В 1918 году появился в печати рассказ Лу Синя «Записки сумасшедшего». Автор был уже не молод, ему шел тридцать седьмой год, но до этого его знали лишь по научным и публицистическим статьям.

«Записки сумасшедшего» удивили и даже взволновали читателей, увидевших здесь много нового и необычного. Конечно, некоторые из них помнили, что рассказ с таким названием был уже в мировой литературе, и не кто иной, как Лу Синь писал в свое время о русском писателе Гоголе.

«Записки сумасшедшего» вышли в свет в ту пору, когда в раздираемом столкновениями милитаристов Китае происходили волнения рабочих, а в передовую интеллигенцию вселила надежды на национальное освобождение революция в России. Надо представить себе все значение, какое в Китае традиционно придавалось писанному слову, чтобы понять весомость и силу идейно устремленного литературного произведения.

… «Сумасшедший» давно излечился и даже назначен на должность и, конечно, не будет уже высказывать того, что написано в безумных его тетрадях, любезно предоставленных нам автором. Он сделал ужасное открытие – люди едят людей. Они едят их повсюду, а не только в той деревне, что называется Ланцзыцунь – Волчьей. Они, оказывается, ели их всегда, и, раскрыв страницы истории, он видит, как между строк о гуманности, справедливости и прочих конфуцианских добродетелях всюду испещрены они словом «людоедство». Эта пагубная страсть лишает людей веры друг в друга, наделяет их вечной подозрительностью, постыдным любопытством ко всему, что связано с кровью. Казнят преступника, и какой-то чахоточный макает хлеб в кровь казненного, – правдивая, взятая из жизни деталь в фантастическом бреде, мы потом найдем ее у Лу Синя в рассказе «Снадобье». Да и так ли уж фантастичен этот бред?

«Сумасшедший» знает предания о почтительных сыновьях и задумывается над словами брата о том, что для спасения больных родителей сын должен не колеблясь вырезать у себя кусок мяса и накормить их. И «сумасшедший» предупреждает преданных сыновей от соглашательства, от утешения себя временностью его: «Раз можно съесть кусок, то, конечно, можно съесть и целого человека». Вот как думает «сумасшедший». Он предостерегает тех, кто питается человечиной. Пусть не надеются они, что всегда будет так и людоедство пройдет для них безнаказанно: наступит же наконец время, когда «на земном шаре не потерпят людоедов». Что скажут они тогда?

Его охватывает страх при одной мысли, что среди людоедов нельзя уберечься от того, чтобы незаметно для себя не наесться человечины. Может быть, есть еще дети, которые не успели стать людоедами? И он кричит: «Спасите детей!»

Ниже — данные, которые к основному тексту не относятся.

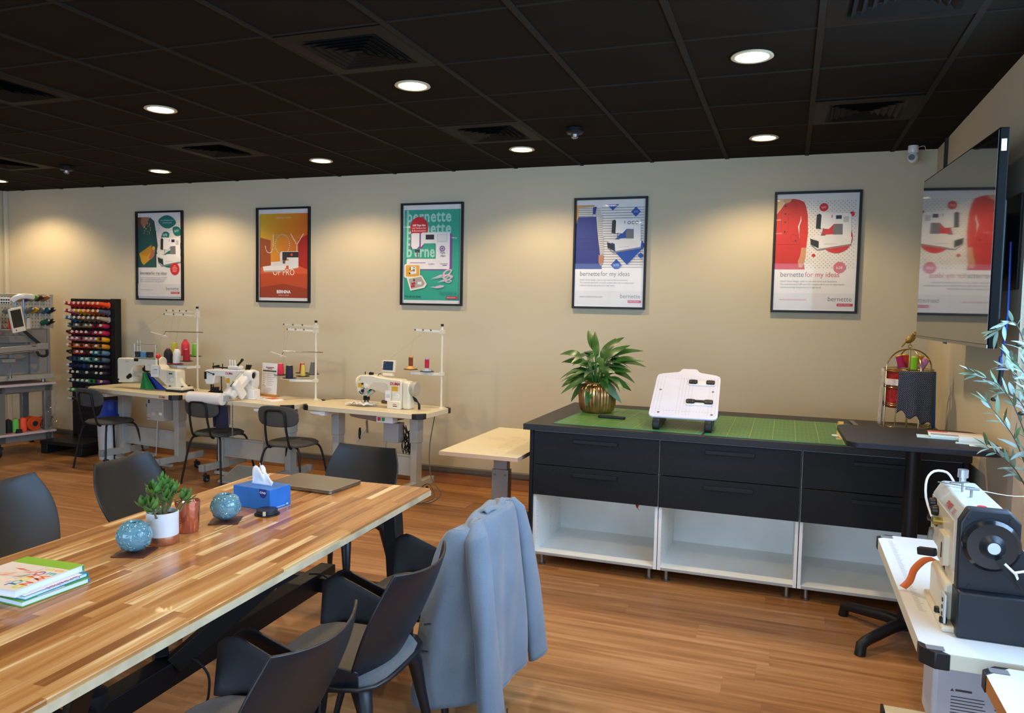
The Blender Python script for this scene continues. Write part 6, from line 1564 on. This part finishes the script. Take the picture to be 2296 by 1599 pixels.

Но позвольте, скажет внимательный, сведущий в литературе читатель, не подобным ли призывом кончалось уже другое какое-то произведение? Да, да. «Спасите меня! Спасите!» – кричит герой рассказа Л. Андреева «Ложь». Стоит задуматься над тем, что столь поразившее современников творение Лу Синя начинается с гоголевского заглавия и кончается подобным андреевскому призывом. Стоит задуматься и над тем, почему необходимые для спасения порочного общества слова обличения вложены Лу Синем в уста безумца. И мы постараемся сказать об этом. Пока же заметим, что, находясь в выгодном положении по сравнению с современниками Лу Синя, на суд которых был представлен первый рассказ еще неизвестного им художника, мы уже знаем, что с «Записками сумасшедшего» в мировую литературу XX века вошел великий писатель.

Автор многих просветительских и злободневных статей, известный в стране педагог, переводчик и публицист Лу Синь выступил с первым значительным художественным произведением, за которым чередою последуют и другие. Нам известны, конечно, случаи, когда те или иные достаточно серьезные жизненные причины превращали публициста в художника. Удивляться этому не приходится. Важно то, что позднее начало принесло с собою зрелость мысли и чувства и лишило Лу Синя так называемого раннего, то есть отмеченного несовершенством, периода творчества.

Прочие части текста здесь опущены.